Because we're talking .223, .308, and 30-06 and you never know what conditions will be when the rounds get deployed. It ALL needs to be perfect ALL the time.

Thanks,
Scott
 
Maybe we should ream the crimp and then swage. That way we wouldn't have to worry about getting the ring of brass in the primer pocket. Perfection! ;)
 
Yes, you explained why. I just didn't understand why someone would swage if it caused more problems than it solved. I wouldn't want to hunt for and pick out rings of brass from the bottom of primer pockets if a "pop" across the reamer would have solved the issue to begin with. ;)

Newer LC brass is softer, and I don't experience "rings" after swaging. Just the old stuff 60's and 70's. Since I happen to have 3000 rounds of the hardest brass in existence, I do see the anomaly.

If they could invent a reamer that didn't cut at a ridiculous angle, where you have to remove a lot of brass just to get to the bottom of the crimp, I would throw away my swager. They don't, and I don't care for the results of what they do make. That's of course, a personal preference, and works for me. I don't and won't tell you what you like, I just share what I like. If its not your cup of tea, then ignore it do it your way.

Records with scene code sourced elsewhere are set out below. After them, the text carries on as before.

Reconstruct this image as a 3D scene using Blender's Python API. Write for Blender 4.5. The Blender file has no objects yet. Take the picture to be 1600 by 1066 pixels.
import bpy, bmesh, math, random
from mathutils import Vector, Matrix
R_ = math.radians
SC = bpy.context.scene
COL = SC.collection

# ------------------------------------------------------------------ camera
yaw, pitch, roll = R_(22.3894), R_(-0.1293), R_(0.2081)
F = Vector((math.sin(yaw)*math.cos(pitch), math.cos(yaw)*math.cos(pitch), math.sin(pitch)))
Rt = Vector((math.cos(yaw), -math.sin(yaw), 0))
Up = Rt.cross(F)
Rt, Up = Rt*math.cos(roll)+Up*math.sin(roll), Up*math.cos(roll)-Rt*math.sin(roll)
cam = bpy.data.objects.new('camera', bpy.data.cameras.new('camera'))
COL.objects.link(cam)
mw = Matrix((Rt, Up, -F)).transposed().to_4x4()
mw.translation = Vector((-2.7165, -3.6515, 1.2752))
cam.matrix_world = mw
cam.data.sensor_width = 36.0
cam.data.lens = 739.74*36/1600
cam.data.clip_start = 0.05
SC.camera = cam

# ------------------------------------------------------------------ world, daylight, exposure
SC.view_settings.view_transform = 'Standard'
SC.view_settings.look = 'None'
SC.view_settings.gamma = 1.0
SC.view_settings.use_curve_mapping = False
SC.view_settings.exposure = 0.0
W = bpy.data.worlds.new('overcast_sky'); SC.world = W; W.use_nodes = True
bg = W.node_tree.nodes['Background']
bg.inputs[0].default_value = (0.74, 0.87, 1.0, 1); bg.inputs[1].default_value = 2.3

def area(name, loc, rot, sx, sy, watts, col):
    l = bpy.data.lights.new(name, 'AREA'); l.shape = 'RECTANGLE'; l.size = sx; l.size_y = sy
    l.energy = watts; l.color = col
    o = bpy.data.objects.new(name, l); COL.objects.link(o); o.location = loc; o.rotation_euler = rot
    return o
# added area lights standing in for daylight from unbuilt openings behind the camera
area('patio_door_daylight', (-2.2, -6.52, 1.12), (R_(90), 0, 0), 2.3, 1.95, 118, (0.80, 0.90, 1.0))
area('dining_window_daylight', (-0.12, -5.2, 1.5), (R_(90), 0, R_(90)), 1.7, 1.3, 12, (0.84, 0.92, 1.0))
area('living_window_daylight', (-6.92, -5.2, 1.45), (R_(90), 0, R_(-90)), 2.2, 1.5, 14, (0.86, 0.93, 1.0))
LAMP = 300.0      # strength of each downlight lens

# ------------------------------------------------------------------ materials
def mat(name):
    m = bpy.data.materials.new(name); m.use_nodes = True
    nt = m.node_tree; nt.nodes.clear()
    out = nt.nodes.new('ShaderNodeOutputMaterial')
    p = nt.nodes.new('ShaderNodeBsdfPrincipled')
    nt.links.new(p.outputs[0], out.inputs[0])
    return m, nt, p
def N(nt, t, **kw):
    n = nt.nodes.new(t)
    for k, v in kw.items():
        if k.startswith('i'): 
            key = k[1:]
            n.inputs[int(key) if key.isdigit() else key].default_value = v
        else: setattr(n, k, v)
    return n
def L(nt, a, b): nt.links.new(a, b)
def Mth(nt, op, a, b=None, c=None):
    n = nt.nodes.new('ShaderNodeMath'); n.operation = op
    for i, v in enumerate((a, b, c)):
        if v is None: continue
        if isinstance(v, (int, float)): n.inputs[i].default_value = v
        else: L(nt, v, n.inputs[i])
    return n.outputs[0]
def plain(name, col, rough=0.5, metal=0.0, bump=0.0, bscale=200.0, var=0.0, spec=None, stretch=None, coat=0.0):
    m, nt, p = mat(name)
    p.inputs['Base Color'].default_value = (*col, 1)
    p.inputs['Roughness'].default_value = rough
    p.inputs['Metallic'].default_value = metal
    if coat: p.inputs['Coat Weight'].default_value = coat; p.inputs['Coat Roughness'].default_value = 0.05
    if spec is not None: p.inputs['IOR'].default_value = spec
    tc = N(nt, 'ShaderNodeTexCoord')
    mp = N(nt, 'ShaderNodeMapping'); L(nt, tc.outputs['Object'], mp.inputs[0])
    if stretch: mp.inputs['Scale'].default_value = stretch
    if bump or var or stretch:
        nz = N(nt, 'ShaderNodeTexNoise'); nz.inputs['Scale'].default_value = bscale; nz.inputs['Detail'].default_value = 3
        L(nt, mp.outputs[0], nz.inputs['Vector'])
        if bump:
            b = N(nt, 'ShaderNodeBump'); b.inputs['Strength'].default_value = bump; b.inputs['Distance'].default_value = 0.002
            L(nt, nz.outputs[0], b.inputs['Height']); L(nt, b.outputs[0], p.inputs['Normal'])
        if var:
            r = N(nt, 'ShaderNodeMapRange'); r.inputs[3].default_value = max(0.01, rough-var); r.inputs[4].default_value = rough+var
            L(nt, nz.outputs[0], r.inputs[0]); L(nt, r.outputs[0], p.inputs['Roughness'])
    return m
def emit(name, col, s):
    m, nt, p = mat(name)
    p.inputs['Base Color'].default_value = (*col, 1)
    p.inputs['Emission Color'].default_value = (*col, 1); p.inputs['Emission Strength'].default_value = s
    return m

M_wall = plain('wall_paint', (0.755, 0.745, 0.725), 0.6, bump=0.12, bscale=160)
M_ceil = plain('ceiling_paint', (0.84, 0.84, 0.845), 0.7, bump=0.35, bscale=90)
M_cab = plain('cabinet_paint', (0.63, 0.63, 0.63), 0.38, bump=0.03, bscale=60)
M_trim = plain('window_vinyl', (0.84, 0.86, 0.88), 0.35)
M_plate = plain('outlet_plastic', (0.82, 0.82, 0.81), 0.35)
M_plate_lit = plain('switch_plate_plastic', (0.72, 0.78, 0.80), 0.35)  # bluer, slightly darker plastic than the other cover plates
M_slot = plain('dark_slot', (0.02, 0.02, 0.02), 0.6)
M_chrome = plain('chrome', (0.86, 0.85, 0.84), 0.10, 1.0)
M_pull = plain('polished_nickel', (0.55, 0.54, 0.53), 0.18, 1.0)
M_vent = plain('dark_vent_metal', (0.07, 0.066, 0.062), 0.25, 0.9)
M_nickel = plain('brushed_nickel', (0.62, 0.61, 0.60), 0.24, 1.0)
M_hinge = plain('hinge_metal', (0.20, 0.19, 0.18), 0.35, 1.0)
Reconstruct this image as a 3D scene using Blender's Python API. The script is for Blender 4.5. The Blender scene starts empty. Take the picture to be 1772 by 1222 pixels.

"Popping" the reamer just smooths the rim, it doesn't ream a chamfer big enough to bother me. I should have noted that after swaging, my time on the "Trim Mate" includes uniforming the pocket (immediately following the slight pocket chamfer). The old LC brass also wants to bind more often in the Uniformer, and that slight chamfer helps with that as well. As for any ring of brass left from swaging, it's the uniformer that does away with such, not the reamer. I check for them in a just a few cases to see if the whole batch has such to worry about.

BTW, any sentence I don't know how to finish good enough to please the English majors, I just end with.... (which means to hell with them;))
 
Don't get me wrong, I don't have anything against swaging primer pockets. I have and use a RCBS swager from time to time.